January 12, 2021

Peer Review

Companies must constantly invest in their current assets, or new projects in order to keep and/or attract potential consumers’. Per Garrison, Noreen, & Brewer, (2014), “When considering investment opportunities, managers must make two types of decisions-screening decisions and preference decisions.” The screening decisions help determine whether a project will be a good investment or not. Some of the first few questions in screening decision can include, “Will this be an acceptable investment, will this best for the company?” Once the decision is made, it is now the preference decision. “How can this investment bring in more revenue or how do we make this work?” The management team research all proposals prior to making a firm decision on whether to invest in a project. At times, these two decisions maker can be in conflict with one another. The management team review a net present value. The net present value helps management team make decisions on whether to invest in a project or not. Per Garrison, Noreen, & Brewer, (2014), “The difference between the present value of these cash flows, called the net present value, determines whether or not a project is an acceptable investment.
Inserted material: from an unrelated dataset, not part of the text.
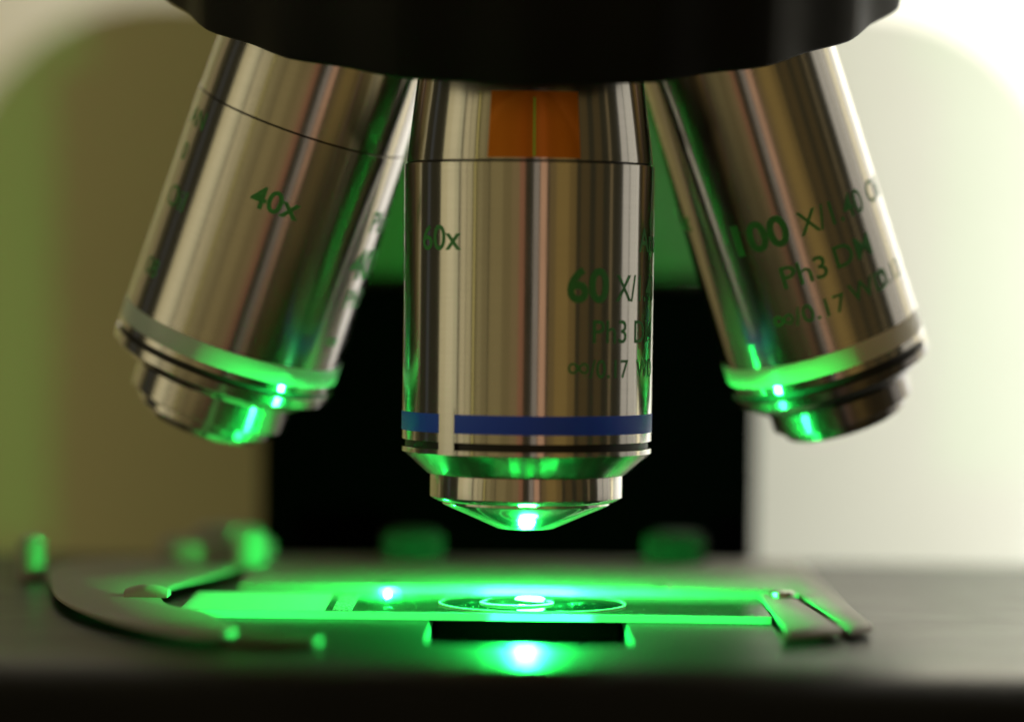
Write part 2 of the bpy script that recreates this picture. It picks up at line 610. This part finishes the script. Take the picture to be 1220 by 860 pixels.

Royal Caribbean Cruises is one of the leading cruise line, generating over $8 billion a year in sales. Recently, the cruise line invested over $1.4 billion dollars to build a new Oasis of the Seas, the third largest vessel compared to other cruise ship. After reviewing sales, the cruise line sales were less than the expected target. The Project Committee was tasked to review a post-audit to review all possible options to improve its sales.

The Projects Committee had review all required information in regards of the Oasis of the Seas. The committee started from the beginning; asking more detail questions, seeking if this investment was beneficial for the company and how to bring in sales to break even of the project. The committee found a few errors on the financial side, driving the committee to conduct a new net present value. The committee found that if the cruise ship increase in sales, that it will increase the net present value of the company. The company should add more cruises to its cruise line, as well as advertising the new cruise ship. The committee found that with the new data, the cruise line will increase sales, and improve the status of the investment.


Garrison, R., Noreen, E., & Brewer, P. (2014). Managerial accounting (15th ed.). Columbus, OH: McGraw-Hill Education.


a) Point out what you perceived to be the strengths of the initial posting along with supporting rationale.

b) Identify specific opportunities for improvement with regard to the content in the initial posting. Furthermore, you should provide supporting rationale for your stated position, as well as concrete suggestions and guidance intended to strengthen the effectiveness of the content.

For this response, should outside sources be used to support the content within the postings, proper in-text citations and correctly formatted references should be prepared consistent with the APA (6th edition). The list of references should be physically positioned at the end of the postings.